▸ **Written problem**:
Each line from the top of the listing through the one holding "COL = SC.collection" should be restated word for word, with nothing added and no pictures.

▸ **Stored data**:
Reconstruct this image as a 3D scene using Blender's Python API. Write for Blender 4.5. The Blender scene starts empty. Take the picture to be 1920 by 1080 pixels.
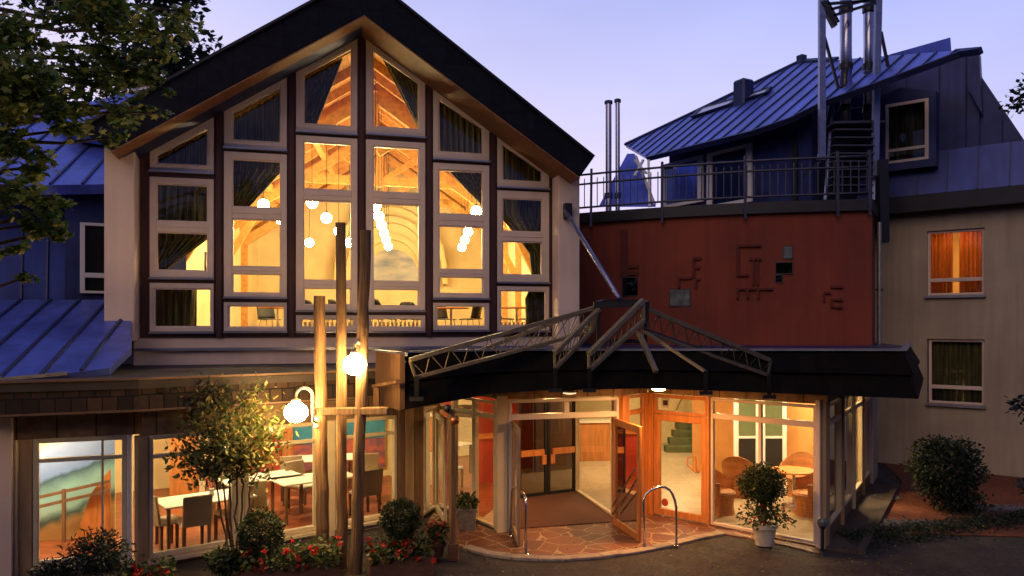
import bpy, bmesh, math, random
import numpy as np
from mathutils import Vector
R = math.radians
rnd = random.Random(7)
SC = bpy.context.scene
COL = SC.collection

# ------------------------------------------------------------------ camera
CX, HY, F, CH = 960.0, 610.0, 1440.0, 3.75      # photo centre, horizon row, focal length (photo pixels), eye height
cam_d = bpy.data.cameras.new('camera')
cam = bpy.data.objects.new('camera', cam_d)
COL.objects.link(cam)
cam.location = (0, 0, CH)
cam.rotation_euler = (R(90), 0, 0)
cam_d.sensor_width = 36.0
cam_d.lens = F / 1920.0 * 36.0
cam_d.shift_y = (HY - 540.0) / 1920.0
cam_d.clip_start = 0.1
cam_d.clip_end = 2000
SC.camera = cam

# ------------------------------------------------------------------ sky, sun, exposure
SUN_EL, SUN_ROT = R(33), R(205)
wd = bpy.data.worlds.new('World'); SC.world = wd; wd.use_nodes = True
nt = wd.node_tree; nt.nodes.clear()
sky = nt.nodes.new('ShaderNodeTexSky'); sky.sky_type = 'NISHITA'; sky.sun_disc = False
sky.sun_elevation = SUN_EL; sky.sun_rotation = SUN_ROT
sky.altitude = 400; sky.air_density = 1.0; sky.dust_density = 0.6; sky.ozone_density = 3.0
geo = nt.nodes.new('ShaderNodeTexCoord')
sep = nt.nodes.new('ShaderNodeSeparateXYZ'); nt.links.new(geo.outputs['Generated'], sep.inputs[0])
ramp = nt.nodes.new('ShaderNodeValToRGB')
ramp.color_ramp.elements[0].position = 0.0; ramp.color_ramp.elements[0].color = (0.80, 0.65, 0.80, 1)
ramp.color_ramp.elements[1].position = 0.75; ramp.color_ramp.elements[1].color = (0.22, 0.26, 0.58, 1)
e = ramp.color_ramp.elements.new(0.20); e.color = (0.68, 0.60, 0.83, 1)
e = ramp.color_ramp.elements.new(0.30); e.color = (0.55, 0.54, 0.83, 1)
e = ramp.color_ramp.elements.new(0.44); e.color = (0.36, 0.40, 0.76, 1)
xs = nt.nodes.new('ShaderNodeMath'); xs.operation = 'MULTIPLY_ADD'; xs.inputs[1].default_value = 0.16
nt.links.new(sep.outputs['X'], xs.inputs[0]); nt.links.new(sep.outputs['Z'], xs.inputs[2])
nt.links.new(xs.outputs[0], ramp.inputs[0])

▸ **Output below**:
Reconstruct this image as a 3D scene using Blender's Python API. Write for Blender 4.5. The Blender scene starts empty. Take the picture to be 1920 by 1080 pixels.
import bpy, bmesh, math, random
import numpy as np
from mathutils import Vector
R = math.radians
rnd = random.Random(7)
SC = bpy.context.scene
COL = SC.collection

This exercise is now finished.